Exhibit 5.1
Gibson, Dunn & Crutcher LLP
2029 Century Park East Los Angeles, CA 90067-3026 Tel 310.552.8500 www.gibsondunn.com |
March 24, 2022
89bio, Inc.
142 Sansome Street, Second Floor
San Francisco, CA 94104
Re: Registration Statement on Form S-8
Ladies and Gentlemen:
We have examined the Registration Statement on Form S-8 (the “Registration Statement”) of 89bio, Inc., a Delaware corporation (the “Company”), to be filed with the Securities and Exchange Commission (the “Commission”) pursuant to the Securities Act of 1933, as amended (the “Securities Act”), in connection with the offering by the Company of up to 1,015,860 shares of the Company’s Common Stock, par value $0.001 per share (the “Shares”). The Shares are to be issued under the Amended and Restated 89bio, Inc. 2019 Equity Incentive Plan and the 89bio, Inc. 2019 Employee Stock Purchase Plan (collectively, the “Plans”).
In arriving at the opinions expressed below, we have examined originals, or copies certified or otherwise identified to our satisfaction as being true and complete copies, of the originals, of such documents, corporate records, certificates of officers of the Company and of public officials and other instruments as we have deemed necessary or advisable to enable us to render the opinions set forth below. In our examination, we have assumed without independent investigation the genuineness of all signatures, the legal capacity and competency of all natural persons, the authenticity of all documents submitted to us as originals and the conformity to original documents of all documents submitted to us as copies.

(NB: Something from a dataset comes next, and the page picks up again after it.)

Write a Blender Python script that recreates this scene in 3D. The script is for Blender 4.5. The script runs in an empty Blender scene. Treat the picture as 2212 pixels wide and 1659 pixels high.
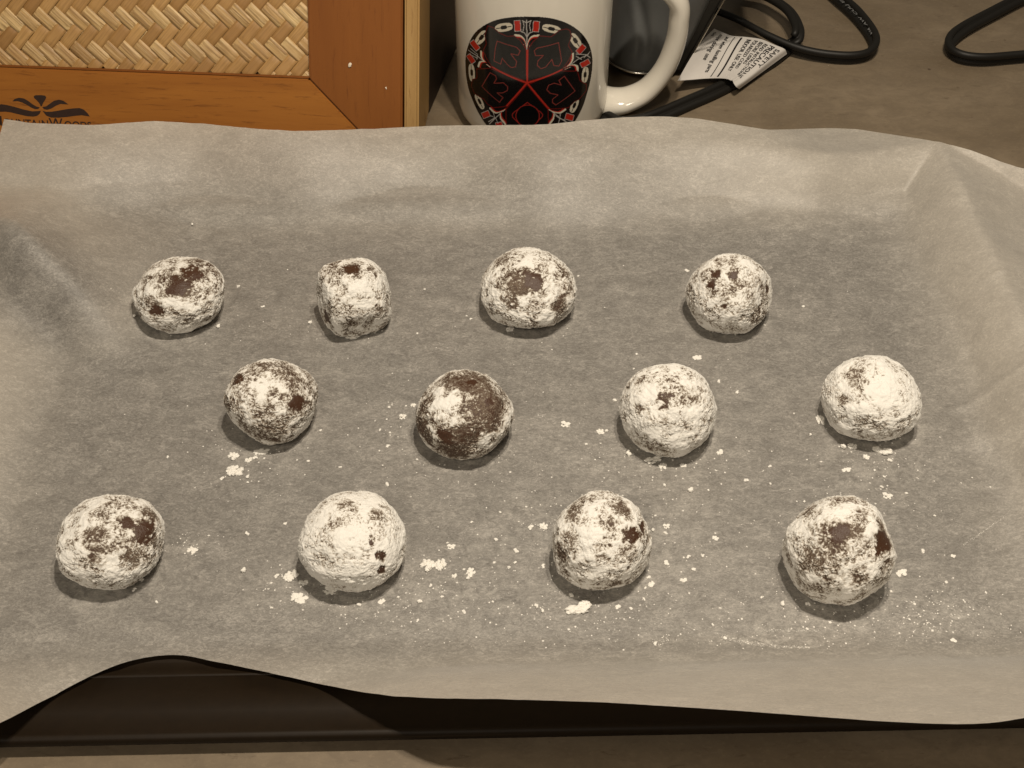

We have also assumed that there are no agreements or understandings between or among the Company and any participants in the Plans that would expand, modify or otherwise affect the terms of the Plans or the respective rights or obligations of the participants thereunder. Based upon the foregoing, and subject to the assumptions, exceptions, qualifications and limitations set forth herein, we are of the opinion that the Shares, when issued and sold against payment therefor as set forth in the Plans, will be validly issued, fully paid and non-assessable.
We consent to the filing of this opinion as an exhibit to the Registration Statement. In giving these consents, we do not thereby admit that we are within the category of persons whose consent is required under Section 7 of the Securities Act or the Rules and Regulations of the Commission.